I look into your eyes and see a bright white light
And you turn this horrible place
Into
Orange light, sunset in sight, you tell me not to
Be so hard on my own beauty
On reste dans le thème de l’amour avec Aphex Twin Flame, dont le public adore le refrain. Puis, iel troque sa guitare pour une telecaster pour Software update.

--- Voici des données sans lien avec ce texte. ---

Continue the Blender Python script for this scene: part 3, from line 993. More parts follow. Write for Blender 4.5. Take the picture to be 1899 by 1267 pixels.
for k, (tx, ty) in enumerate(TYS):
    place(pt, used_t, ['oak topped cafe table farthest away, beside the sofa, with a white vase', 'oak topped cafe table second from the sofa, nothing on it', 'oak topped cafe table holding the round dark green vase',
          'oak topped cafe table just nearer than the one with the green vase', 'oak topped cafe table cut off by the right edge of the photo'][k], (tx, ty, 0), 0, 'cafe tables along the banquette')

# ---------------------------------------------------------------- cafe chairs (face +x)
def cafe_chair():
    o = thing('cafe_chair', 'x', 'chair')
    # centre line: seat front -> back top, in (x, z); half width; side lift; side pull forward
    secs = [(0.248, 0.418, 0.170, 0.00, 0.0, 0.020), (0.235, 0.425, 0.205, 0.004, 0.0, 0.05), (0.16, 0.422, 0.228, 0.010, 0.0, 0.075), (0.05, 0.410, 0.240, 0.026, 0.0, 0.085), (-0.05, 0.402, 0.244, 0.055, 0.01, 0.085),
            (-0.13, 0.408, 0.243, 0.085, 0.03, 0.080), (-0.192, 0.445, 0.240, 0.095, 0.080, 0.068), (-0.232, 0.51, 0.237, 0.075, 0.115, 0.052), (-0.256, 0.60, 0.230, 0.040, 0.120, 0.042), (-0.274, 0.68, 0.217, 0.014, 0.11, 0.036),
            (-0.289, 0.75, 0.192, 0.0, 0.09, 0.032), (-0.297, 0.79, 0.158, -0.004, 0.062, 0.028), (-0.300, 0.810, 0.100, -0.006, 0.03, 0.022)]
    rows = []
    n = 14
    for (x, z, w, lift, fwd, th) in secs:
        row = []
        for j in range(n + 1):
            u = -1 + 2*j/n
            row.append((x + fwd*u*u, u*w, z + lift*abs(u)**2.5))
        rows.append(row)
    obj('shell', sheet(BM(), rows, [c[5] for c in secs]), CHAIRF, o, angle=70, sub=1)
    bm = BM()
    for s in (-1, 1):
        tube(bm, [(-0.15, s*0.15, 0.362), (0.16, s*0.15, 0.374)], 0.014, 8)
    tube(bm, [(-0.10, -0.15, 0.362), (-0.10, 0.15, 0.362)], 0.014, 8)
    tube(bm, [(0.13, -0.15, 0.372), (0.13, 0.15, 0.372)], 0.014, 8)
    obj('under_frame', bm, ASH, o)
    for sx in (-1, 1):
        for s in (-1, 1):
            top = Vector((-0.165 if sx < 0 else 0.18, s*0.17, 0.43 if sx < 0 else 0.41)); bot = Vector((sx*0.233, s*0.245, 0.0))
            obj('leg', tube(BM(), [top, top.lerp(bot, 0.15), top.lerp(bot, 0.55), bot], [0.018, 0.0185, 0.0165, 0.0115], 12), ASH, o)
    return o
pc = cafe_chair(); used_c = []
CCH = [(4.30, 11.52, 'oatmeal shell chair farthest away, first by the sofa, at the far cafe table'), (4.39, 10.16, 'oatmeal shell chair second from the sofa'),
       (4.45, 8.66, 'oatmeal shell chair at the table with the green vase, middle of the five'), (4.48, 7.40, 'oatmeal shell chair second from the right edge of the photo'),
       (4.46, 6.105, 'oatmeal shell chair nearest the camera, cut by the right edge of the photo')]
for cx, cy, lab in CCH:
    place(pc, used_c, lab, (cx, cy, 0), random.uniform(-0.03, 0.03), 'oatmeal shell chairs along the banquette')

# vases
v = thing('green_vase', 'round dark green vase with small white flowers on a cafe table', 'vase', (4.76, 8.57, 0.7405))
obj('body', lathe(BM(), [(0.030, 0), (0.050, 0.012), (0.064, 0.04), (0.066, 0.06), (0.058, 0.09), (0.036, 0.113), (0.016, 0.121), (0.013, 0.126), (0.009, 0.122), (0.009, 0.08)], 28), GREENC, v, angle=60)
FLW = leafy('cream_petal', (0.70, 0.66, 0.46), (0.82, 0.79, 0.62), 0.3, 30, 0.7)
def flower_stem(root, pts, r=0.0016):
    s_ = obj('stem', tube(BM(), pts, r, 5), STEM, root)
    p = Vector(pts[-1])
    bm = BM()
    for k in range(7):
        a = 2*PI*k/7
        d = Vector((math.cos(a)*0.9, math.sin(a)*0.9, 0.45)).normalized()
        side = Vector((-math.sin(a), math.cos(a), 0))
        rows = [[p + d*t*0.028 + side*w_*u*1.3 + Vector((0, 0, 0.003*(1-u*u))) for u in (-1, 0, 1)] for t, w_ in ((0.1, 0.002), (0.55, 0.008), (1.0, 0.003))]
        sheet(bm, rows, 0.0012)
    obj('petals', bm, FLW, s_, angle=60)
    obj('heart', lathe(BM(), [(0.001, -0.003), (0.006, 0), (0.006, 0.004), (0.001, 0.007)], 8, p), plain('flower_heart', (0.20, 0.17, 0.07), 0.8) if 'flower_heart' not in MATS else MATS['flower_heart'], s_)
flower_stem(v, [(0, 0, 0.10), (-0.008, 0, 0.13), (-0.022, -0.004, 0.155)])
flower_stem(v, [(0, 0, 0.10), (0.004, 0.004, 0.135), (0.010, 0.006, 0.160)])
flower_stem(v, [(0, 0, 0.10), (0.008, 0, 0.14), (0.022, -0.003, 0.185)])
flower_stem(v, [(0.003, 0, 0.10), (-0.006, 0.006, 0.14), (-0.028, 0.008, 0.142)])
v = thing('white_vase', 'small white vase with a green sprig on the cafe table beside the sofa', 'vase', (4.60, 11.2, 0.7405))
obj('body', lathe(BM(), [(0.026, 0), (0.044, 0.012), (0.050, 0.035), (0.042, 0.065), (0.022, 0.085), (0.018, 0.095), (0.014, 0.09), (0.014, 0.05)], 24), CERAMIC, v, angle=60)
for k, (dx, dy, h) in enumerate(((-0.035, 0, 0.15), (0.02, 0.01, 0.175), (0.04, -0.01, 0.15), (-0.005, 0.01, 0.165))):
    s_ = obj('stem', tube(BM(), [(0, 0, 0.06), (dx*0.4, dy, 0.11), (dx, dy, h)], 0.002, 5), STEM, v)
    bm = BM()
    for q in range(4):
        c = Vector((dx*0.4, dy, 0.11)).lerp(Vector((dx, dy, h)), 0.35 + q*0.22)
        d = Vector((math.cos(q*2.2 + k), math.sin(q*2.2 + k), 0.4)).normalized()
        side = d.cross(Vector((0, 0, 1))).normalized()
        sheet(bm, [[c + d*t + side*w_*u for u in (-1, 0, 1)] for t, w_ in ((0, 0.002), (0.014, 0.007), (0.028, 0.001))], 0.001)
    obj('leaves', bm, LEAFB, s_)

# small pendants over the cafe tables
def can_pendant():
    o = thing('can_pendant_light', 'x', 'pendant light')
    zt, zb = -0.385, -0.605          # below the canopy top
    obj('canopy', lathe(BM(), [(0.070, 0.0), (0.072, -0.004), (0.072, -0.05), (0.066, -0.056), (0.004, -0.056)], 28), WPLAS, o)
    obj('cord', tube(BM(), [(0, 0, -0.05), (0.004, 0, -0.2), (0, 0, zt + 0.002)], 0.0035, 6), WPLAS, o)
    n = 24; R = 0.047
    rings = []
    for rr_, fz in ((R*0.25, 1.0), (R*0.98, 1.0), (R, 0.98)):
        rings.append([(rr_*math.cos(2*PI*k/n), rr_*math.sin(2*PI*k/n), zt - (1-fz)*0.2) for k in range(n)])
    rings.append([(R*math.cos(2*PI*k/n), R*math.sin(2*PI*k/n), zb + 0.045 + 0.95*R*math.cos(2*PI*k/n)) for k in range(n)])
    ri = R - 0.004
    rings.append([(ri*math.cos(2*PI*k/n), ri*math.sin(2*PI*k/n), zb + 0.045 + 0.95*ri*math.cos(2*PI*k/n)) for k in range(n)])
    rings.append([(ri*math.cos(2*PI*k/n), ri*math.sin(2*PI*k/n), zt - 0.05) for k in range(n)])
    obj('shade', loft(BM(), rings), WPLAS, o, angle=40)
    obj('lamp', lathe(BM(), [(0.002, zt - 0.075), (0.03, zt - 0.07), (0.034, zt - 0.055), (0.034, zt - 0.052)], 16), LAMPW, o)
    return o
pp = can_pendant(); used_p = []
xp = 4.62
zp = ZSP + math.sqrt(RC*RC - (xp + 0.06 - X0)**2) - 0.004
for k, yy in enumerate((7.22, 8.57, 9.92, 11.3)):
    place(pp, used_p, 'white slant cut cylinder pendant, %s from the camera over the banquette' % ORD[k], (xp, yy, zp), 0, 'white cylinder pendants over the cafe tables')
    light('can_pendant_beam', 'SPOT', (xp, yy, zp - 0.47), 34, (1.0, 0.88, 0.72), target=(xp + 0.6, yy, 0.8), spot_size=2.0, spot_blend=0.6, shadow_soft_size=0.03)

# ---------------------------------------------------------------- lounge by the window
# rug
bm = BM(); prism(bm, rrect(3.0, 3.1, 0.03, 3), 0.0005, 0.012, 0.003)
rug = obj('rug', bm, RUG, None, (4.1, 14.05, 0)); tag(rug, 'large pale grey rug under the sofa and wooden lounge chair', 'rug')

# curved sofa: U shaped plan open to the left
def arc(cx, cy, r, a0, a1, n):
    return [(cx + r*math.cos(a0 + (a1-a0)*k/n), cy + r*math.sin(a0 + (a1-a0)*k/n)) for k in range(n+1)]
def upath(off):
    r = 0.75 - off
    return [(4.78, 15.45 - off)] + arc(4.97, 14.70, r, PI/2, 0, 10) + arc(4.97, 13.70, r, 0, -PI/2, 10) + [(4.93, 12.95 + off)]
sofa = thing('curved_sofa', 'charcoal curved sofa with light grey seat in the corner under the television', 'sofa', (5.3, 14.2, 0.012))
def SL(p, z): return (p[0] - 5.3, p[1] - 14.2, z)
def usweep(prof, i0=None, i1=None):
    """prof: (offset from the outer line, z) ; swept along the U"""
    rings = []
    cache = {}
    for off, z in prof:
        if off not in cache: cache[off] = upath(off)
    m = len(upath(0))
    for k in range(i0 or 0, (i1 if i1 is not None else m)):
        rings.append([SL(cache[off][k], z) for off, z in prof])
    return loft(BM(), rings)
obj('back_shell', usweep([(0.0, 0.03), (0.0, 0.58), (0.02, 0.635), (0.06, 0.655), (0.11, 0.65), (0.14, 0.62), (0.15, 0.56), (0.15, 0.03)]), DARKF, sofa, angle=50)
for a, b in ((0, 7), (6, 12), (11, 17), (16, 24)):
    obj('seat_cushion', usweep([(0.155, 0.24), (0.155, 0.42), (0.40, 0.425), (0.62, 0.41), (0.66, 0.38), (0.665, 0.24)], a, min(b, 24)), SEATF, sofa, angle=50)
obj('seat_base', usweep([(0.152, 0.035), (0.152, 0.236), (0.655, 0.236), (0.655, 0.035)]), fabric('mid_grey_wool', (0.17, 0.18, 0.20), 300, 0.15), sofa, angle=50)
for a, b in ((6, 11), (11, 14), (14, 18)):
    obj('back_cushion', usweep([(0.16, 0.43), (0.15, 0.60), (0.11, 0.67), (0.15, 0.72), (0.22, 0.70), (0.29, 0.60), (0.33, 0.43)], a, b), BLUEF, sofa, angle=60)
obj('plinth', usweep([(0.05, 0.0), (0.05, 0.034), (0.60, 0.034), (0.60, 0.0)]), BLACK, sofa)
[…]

yeule lance un regard à FITNESSS, qui joue passionnément de la batterie depuis le début du set et lui demande s’il est prêt. La prochaine, c’est une « big one » : Sulky Baby, premier single de son dernier album. Iel s’assure que ses fans aussi sont prêt·es à enflammer le Botanique, en prenant un archet pour gratter sa guitare.
| Photo : Melissa Fauve
On entend l’influence rock des années 90 sur son dernier l’album avec Dazies dont le riff de guitare n’a rien à envier à The Smashing Pumpkins. On se fait presque écraser les pieds par des fans qui sautent. Enfin, rebondissent, plutôt. C’est comme s’iels n’étaient pas soumis·es à la gravité le temps d’une chanson.
« C’était la dernière », dit-iel en se cassant de la scène sans un aurevoir. Heureusement, personne n’y croit. Mais tout le monde se prête au jeu : « One more song » scande le public de l’Orangerie. yeule se fait un peu désirer, mais revient rapidement en nous criant dessus, pour qu’on l’acclame plus fort. Pas sympa, mais hilarant. Puis iel nous donne ce qu’on veut : une fin en apothéose avec Bites On My Neck qui clôture un concert en dehors du temps.
FITNESSS et yeule sont sûrement reparti·es de Bruxelles en vaisseau spatial pour continuer leur tournée européenne. Nous, on repart avec une étrange envie de revoir Blade Runner 2049 et de jouer à Cyberpunk 2077.